III - Se a empregadora, por dificuldades operacionais, não promoveu a imediata alteração do regime de trabalho de seus empregados, o que veio a ocorrer apenas em agosto de 1990, e, para acertar o regime de descanso não gozado, ou das ditas folgas, no período entre a promulgação da CF/88 e a data da alteração do novo regime de trabalho, foi acertado com a empregadora que esta pagaria uma indenização, (aquela prevista no art. 9º da Lei nº 5.811/72), pelos períodos de descanso não usufruídos oportunamente, esses valores correspondiam à indenização das folgas não gozadas, por necessidade do empregador, em vista do sistema de turnos que foi implantado pela empresa.
IV - Em situação como a presente, este Tribunal vem entendendo não ser possível a incidência do imposto de renda sobre os valores recebidos como compensação das folgas não usufruídas na oportunidade devida.
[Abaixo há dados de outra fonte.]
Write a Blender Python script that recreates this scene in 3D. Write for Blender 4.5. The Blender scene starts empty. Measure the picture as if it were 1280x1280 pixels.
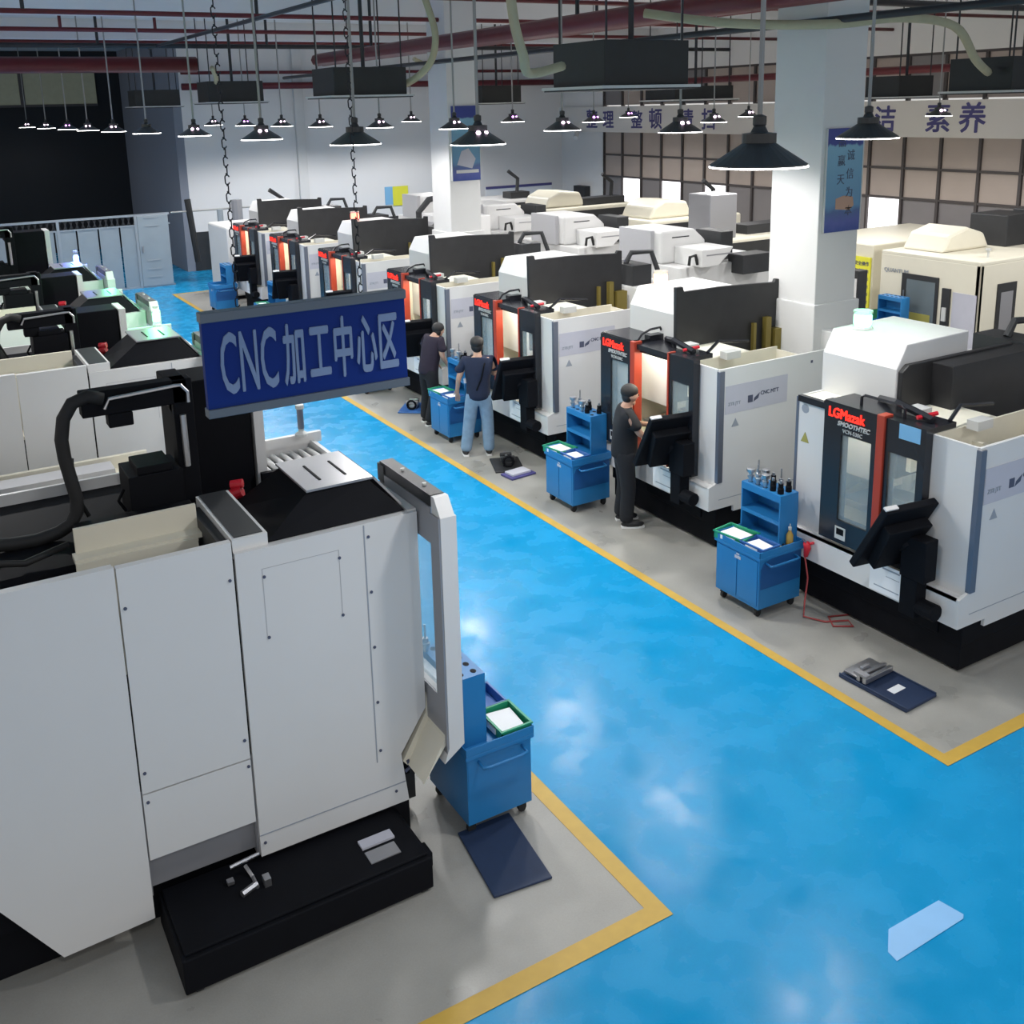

Precedentes: REsp nº 728.376/RN, Rel. Min. JOÃO OTÁVIO DE NORONHA, DJ de 19/03/2007; REsp nº 865.729/SE, Rel.Min. ELIANA CALMON, DJ de 03/10/2006; REsp nº 781.980/RN, Rel. Min. TEORI ALBINO ZAVASCKI, DJ de 03/04/2006; REsp nº 502.197/RS, Rel. Min. FRANCISCO PEÇANHA MARTINS, DJ de 29/08/2005; e AGREsp nº 669.155/RN, Rel. Min. LUIZ FUX, DJ de 28/03/2005.
V - Agravo regimental improvido.
(AgRg no REsp XXXXX/SE, Rel. Ministro FRANCISCO FALCÃO, PRIMEIRA TURMA, julgado em 23/10/2007, DJ 19/12/2007)
Ante o exposto, NEGO PROVIMENTO ao recurso inominado interposto pela parte ré, mantendo a r. sentença pelos seus próprios fundamentos, com base no artigo 46 da Lei n. 9.099/1995.
Condeno o recorrente vencido ao pagamento de honorários advocatícios, que fixo em 10% do valor da condenação.
É como voto.
E M E N T A
DIREITO TRIBUTÁRIO. VALORES RECEBIDOS COMO COMPENSAÇÃO DE FOLGAS NÃO USUFRUÍDAS NA OPORTUNIDADE DEVIDA. CARÁTER INDENIZATÓRIO. IMPOSTO DE RENDA NÃO-INCIDÊNCIA. MANTIDA SENTENÇA. RECURSO DA PARTE RÉ DESPROVIDO.